◆ **What is needed**
Please output exactly the lines of the material from the first through the line containing "TUBE_SIGN = 4.05", and nothing more.

── Exercise materials ──

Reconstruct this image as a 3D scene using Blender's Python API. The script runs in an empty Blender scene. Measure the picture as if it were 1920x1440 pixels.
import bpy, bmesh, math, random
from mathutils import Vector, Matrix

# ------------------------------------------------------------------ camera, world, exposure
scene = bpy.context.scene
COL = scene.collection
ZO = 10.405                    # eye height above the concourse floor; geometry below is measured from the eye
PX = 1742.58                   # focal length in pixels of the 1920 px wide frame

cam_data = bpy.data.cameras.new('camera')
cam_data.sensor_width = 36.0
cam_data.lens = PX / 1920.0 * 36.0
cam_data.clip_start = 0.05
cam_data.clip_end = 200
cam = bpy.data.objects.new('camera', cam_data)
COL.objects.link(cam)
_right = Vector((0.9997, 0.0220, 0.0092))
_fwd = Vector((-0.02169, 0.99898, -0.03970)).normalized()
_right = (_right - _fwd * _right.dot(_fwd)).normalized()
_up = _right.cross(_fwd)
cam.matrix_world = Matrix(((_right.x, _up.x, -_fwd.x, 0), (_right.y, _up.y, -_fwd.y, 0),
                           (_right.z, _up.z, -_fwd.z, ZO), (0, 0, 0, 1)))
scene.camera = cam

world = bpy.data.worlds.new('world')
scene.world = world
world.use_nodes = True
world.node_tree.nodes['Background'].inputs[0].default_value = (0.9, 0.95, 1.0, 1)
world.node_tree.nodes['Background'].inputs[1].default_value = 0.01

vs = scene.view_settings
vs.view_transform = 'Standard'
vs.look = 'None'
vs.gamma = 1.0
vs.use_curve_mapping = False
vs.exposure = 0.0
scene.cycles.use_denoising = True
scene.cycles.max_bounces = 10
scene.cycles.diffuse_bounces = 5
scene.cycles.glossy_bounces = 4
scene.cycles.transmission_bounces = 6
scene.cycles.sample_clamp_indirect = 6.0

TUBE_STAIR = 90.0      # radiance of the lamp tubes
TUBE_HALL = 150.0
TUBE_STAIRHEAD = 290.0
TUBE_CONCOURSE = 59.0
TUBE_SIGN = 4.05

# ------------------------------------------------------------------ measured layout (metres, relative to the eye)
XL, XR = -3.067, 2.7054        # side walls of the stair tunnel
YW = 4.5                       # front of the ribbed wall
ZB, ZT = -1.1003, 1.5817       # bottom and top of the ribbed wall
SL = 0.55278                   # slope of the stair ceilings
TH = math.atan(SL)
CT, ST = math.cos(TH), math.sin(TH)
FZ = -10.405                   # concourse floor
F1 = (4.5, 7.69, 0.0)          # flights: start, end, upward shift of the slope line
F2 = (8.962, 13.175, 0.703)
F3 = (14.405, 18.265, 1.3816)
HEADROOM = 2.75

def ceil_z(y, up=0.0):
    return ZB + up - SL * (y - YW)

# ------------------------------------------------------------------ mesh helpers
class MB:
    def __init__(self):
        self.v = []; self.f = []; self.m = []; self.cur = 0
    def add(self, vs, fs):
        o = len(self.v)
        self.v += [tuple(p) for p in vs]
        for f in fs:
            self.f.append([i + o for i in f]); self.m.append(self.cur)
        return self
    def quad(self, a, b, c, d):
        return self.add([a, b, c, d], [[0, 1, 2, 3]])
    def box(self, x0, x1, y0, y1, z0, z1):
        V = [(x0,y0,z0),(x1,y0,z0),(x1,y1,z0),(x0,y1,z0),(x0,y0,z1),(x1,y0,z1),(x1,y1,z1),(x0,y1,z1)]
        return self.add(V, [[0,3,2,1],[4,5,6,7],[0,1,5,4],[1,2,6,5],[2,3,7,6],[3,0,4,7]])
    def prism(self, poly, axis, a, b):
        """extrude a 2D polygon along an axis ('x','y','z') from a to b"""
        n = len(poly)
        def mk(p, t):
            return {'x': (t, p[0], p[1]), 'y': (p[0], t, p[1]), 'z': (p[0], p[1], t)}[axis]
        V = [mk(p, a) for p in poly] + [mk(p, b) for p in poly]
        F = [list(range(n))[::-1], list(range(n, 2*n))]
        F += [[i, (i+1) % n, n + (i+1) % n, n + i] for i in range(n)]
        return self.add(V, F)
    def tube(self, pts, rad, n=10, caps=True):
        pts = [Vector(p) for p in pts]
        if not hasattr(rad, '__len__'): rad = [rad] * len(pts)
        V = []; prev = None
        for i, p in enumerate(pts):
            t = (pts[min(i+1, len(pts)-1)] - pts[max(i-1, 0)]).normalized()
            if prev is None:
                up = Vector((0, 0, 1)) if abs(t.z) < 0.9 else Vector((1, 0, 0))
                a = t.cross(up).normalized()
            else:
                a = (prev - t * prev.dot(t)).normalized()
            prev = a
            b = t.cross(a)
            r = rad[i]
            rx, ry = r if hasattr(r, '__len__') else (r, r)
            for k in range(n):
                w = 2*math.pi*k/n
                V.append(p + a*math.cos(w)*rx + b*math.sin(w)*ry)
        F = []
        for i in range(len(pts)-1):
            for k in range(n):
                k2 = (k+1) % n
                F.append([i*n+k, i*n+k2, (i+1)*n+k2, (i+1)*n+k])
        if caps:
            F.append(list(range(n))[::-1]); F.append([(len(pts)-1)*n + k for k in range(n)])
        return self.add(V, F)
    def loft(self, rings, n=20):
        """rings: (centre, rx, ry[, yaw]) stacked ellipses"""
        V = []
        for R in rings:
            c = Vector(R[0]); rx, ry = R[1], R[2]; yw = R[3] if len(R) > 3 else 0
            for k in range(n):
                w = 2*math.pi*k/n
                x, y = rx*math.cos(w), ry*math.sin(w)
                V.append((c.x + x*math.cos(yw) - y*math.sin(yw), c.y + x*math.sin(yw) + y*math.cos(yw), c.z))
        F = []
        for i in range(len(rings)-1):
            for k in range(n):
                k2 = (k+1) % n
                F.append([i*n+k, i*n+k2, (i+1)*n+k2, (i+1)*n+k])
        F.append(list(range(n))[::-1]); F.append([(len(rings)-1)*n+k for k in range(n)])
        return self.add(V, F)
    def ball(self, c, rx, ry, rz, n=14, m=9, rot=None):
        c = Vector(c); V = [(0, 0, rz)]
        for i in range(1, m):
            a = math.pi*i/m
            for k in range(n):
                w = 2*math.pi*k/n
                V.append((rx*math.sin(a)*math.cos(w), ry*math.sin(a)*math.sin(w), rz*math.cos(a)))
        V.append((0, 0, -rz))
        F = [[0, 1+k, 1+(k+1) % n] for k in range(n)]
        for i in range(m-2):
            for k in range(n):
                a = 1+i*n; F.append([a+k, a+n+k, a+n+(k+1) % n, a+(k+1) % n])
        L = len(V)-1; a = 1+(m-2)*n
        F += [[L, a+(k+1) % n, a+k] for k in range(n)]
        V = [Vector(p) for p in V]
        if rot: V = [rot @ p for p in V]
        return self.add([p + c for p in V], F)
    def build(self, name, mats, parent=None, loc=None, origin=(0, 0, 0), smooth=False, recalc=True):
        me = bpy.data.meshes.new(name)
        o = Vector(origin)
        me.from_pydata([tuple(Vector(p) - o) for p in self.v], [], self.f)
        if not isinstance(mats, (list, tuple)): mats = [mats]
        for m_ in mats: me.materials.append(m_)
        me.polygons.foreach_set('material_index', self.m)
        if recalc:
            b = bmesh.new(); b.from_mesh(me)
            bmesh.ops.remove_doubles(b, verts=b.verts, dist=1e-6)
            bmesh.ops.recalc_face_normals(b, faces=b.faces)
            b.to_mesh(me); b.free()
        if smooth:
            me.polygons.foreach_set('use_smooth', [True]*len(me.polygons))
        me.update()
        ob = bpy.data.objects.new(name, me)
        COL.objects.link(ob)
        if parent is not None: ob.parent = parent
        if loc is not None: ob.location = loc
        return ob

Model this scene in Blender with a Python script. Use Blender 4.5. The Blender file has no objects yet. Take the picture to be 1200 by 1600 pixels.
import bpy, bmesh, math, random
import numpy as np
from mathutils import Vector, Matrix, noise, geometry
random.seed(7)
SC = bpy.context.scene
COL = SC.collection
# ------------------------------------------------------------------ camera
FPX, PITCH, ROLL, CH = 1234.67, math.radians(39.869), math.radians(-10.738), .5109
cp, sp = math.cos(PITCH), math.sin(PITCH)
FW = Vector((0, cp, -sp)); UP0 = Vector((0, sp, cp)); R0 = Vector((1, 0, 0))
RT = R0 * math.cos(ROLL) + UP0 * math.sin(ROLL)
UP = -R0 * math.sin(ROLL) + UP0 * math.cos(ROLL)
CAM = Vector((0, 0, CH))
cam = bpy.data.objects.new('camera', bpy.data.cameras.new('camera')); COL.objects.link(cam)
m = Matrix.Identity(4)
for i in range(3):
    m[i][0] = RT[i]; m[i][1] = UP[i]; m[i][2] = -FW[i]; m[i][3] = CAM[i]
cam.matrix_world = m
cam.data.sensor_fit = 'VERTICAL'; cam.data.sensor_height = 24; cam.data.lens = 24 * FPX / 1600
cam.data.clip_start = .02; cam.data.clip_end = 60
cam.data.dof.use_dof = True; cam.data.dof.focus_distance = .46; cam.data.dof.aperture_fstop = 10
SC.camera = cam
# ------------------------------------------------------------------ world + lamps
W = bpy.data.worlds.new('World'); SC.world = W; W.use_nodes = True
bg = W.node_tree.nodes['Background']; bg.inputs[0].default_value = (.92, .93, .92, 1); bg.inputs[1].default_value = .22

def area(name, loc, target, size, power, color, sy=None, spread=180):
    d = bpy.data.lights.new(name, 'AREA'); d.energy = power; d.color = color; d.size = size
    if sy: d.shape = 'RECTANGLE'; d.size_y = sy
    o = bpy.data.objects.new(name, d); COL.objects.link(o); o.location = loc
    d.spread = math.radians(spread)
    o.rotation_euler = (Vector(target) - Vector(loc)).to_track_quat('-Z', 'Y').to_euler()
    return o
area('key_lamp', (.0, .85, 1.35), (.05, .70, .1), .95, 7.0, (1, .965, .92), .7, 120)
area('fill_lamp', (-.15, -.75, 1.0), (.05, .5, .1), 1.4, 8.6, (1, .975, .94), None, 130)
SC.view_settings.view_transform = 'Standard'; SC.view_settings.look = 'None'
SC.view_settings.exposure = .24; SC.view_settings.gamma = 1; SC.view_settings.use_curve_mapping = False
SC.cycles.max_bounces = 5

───

◆ **Written solution**
Reconstruct this image as a 3D scene using Blender's Python API. The script runs in an empty Blender scene. Measure the picture as if it were 1920x1440 pixels.
import bpy, bmesh, math, random
from mathutils import Vector, Matrix

# ------------------------------------------------------------------ camera, world, exposure
scene = bpy.context.scene
COL = scene.collection
ZO = 10.405                    # eye height above the concourse floor; geometry below is measured from the eye
PX = 1742.58                   # focal length in pixels of the 1920 px wide frame

cam_data = bpy.data.cameras.new('camera')
cam_data.sensor_width = 36.0
cam_data.lens = PX / 1920.0 * 36.0
cam_data.clip_start = 0.05
cam_data.clip_end = 200
cam = bpy.data.objects.new('camera', cam_data)
COL.objects.link(cam)
_right = Vector((0.9997, 0.0220, 0.0092))
_fwd = Vector((-0.02169, 0.99898, -0.03970)).normalized()
_right = (_right - _fwd * _right.dot(_fwd)).normalized()
_up = _right.cross(_fwd)
cam.matrix_world = Matrix(((_right.x, _up.x, -_fwd.x, 0), (_right.y, _up.y, -_fwd.y, 0),
                           (_right.z, _up.z, -_fwd.z, ZO), (0, 0, 0, 1)))
scene.camera = cam

world = bpy.data.worlds.new('world')
scene.world = world
world.use_nodes = True
world.node_tree.nodes['Background'].inputs[0].default_value = (0.9, 0.95, 1.0, 1)
world.node_tree.nodes['Background'].inputs[1].default_value = 0.01

vs = scene.view_settings
vs.view_transform = 'Standard'
vs.look = 'None'
vs.gamma = 1.0
vs.use_curve_mapping = False
vs.exposure = 0.0
scene.cycles.use_denoising = True
scene.cycles.max_bounces = 10
scene.cycles.diffuse_bounces = 5
scene.cycles.glossy_bounces = 4
scene.cycles.transmission_bounces = 6
scene.cycles.sample_clamp_indirect = 6.0

TUBE_STAIR = 90.0      # radiance of the lamp tubes
TUBE_HALL = 150.0
TUBE_STAIRHEAD = 290.0
TUBE_CONCOURSE = 59.0
TUBE_SIGN = 4.05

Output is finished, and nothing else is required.